Netanyahu's Trump Card Against Israeli Protests: Peace

By Bradley Burston, Ha'aretz



As protests over social welfare sweep Israel, the PM has to go the one way no one is looking: Move immediately – and sincerely - for peace negotiations with the Palestinians.
Early Monday, when the news broke of the IDF trading fire with the Lebanese army, everyone in this house, and undoubtedly many others in Israel, had the same thought: That's it. Netanyahu's decided to solve the protest crisis by going to war.
In fact, even before the Lebanon tension began, journalist Yossi Gurvitz outlined exactly such a scenario. In the face of the mushrooming protests over social welfare issues, "Netanyahu's magic hat is emptying quickly," Gurvitz wrote last week, adding that the prime minister might choose a war as the way out of his troubles.
You needn't look far for precedent.
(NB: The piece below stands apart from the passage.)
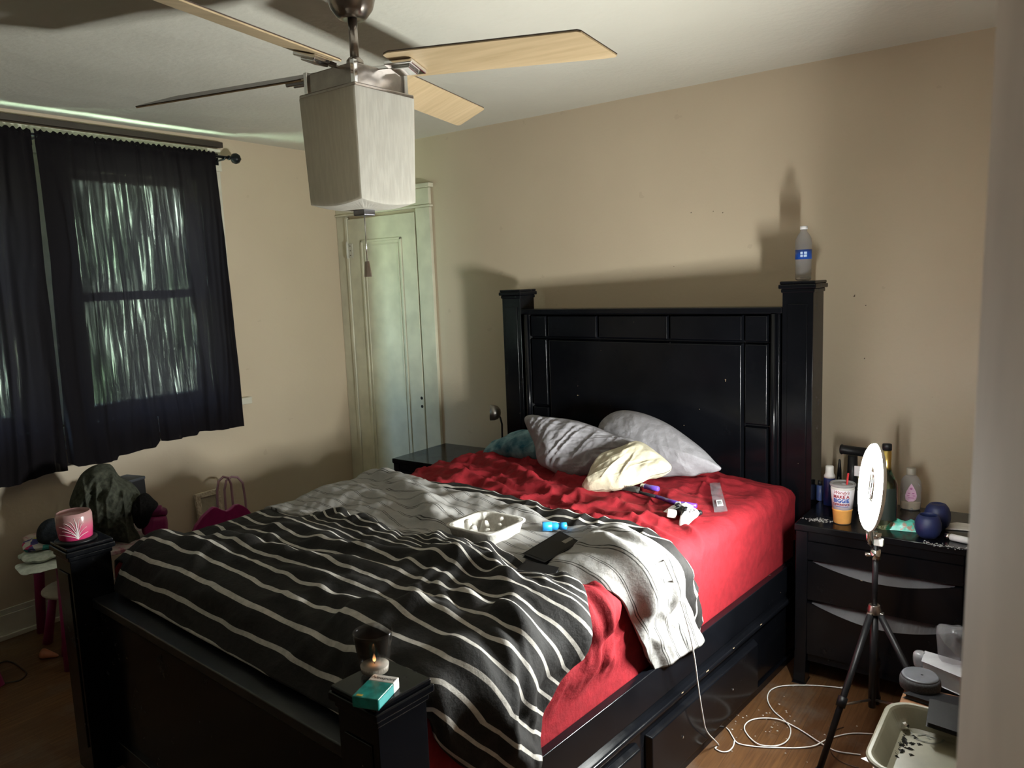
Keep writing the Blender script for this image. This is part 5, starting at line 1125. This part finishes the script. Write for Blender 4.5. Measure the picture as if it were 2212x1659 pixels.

There is ample evidence that Ehud Olmert could have, and certainly should have, avoided the Gaza war as a means of halting rocket fire from the Strip. But, in the wake of his disastrous conduct of the Second Lebanon War and the sewn-on shadow of graft allegations, Olmert had something to prove and much to hide. We went to war because Olmert needed to.
Stunned and reeling by the success of the protest movement nationwide, Netanyahu is desperately rummaging in his magic hat for a trump card, if not one that reads "Get Out of Jail Free." It's in there. It's been in there all along. But it's not a war. No one, at this point, would be fooled by a war. No one would be shocked by one.
If he wants to deal with the protests, which may grow to monster proportions by just this weekend, he has to draw the one card that no one is expecting, the card that can outflank his opponents on every segment of the political spectrum. He has to go the one way no one is looking: Move immediately – and sincerely - for peace negotiations with the Palestinians.
This is the time. His party and his government are laying back, uncharacteristically silent, waiting for him to take charge, make a move that is bold enough to meet the challenge of the nation's broadest social movement in memory.
If Benjamin Netanyahu was telling the truth about a future of two states, Israel and Palestine, living in peace, and if he believes the polls which consistently show that a majority of the Israeli public does as well, then this is the time, prior to September, for him to make history and shape the future of his country.